STATED TASK: What is the number of lines containing the word "scene"? Please answer with that number and nothing more.

-*-

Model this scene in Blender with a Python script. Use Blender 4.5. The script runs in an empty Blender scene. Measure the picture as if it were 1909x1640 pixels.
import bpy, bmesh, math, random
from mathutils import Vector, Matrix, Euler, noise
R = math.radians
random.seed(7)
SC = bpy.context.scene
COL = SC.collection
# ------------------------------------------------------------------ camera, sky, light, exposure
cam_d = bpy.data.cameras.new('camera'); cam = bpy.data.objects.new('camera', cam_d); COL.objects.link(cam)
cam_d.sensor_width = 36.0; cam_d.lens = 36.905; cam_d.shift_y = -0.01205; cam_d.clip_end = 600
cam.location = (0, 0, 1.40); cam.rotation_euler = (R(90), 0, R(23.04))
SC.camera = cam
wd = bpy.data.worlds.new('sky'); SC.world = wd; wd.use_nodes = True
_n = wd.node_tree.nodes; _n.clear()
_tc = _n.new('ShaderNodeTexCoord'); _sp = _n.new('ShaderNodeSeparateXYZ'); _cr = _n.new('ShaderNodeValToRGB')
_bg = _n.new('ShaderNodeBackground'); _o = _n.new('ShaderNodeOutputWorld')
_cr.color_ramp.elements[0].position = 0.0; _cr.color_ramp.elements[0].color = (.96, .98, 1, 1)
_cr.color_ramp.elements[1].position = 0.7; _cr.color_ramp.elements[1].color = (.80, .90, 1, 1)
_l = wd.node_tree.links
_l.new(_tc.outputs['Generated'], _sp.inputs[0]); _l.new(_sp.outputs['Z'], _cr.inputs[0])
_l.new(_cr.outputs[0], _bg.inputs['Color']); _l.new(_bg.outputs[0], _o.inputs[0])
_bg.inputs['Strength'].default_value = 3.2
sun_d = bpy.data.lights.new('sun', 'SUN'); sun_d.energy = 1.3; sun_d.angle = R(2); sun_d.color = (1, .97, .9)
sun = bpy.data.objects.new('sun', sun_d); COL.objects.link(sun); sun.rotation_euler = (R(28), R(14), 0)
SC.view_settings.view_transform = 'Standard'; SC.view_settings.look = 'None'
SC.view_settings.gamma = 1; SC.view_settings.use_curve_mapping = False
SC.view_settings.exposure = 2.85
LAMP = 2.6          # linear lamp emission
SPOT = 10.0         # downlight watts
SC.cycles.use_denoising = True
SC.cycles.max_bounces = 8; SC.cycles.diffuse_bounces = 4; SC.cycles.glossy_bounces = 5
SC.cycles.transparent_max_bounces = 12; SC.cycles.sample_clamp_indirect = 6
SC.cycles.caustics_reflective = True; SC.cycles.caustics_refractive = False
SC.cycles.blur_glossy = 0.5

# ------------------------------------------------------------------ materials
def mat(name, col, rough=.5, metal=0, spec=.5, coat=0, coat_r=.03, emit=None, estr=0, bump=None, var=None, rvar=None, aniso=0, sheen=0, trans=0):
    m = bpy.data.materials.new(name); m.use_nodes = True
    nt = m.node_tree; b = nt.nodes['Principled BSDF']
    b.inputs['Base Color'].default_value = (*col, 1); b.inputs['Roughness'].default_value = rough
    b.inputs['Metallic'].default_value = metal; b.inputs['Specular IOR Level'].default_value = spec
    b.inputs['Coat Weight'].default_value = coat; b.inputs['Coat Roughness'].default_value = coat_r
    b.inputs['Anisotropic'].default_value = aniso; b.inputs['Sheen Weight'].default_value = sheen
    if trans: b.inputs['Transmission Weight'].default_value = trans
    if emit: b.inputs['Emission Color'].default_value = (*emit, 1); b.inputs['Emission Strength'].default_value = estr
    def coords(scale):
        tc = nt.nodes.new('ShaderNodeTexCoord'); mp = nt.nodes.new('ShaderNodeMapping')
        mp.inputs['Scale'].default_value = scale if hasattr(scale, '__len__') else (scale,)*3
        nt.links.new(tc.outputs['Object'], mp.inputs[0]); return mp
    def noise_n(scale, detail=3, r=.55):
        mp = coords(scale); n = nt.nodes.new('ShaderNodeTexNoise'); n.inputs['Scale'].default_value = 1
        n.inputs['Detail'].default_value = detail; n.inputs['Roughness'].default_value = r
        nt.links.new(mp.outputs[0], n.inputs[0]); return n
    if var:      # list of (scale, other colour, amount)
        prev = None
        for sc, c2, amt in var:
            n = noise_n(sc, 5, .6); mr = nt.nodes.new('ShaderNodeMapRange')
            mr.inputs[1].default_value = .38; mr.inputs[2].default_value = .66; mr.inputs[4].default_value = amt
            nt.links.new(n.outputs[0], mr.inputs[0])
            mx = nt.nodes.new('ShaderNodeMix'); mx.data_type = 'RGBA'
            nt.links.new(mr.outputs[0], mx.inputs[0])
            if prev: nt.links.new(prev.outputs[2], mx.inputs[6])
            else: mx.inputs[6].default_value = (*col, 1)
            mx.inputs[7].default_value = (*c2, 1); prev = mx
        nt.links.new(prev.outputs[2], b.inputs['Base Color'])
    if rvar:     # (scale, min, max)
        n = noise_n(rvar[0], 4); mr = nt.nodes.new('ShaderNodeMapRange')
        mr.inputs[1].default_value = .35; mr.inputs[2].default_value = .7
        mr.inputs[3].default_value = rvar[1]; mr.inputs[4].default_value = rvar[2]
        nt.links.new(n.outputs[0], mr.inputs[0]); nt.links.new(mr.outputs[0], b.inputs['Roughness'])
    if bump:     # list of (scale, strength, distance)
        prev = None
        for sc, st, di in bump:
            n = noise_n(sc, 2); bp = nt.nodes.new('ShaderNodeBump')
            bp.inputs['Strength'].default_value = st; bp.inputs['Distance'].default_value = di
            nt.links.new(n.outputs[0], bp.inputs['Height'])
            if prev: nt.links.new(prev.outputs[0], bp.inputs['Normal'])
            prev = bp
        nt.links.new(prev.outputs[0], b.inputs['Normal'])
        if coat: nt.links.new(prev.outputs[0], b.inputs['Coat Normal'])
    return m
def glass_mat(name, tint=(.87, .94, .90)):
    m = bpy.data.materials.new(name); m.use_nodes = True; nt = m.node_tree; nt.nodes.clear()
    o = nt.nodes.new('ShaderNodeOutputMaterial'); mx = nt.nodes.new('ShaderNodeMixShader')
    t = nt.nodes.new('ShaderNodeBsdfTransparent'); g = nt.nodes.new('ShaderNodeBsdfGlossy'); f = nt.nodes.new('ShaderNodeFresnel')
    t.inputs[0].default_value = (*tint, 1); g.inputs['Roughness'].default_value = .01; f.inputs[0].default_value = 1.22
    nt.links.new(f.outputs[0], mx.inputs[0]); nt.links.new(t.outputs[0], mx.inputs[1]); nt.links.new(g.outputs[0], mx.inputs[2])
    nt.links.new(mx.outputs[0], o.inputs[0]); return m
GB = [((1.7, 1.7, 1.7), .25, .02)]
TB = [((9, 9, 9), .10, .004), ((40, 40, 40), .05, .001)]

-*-

TASK ANSWER: 2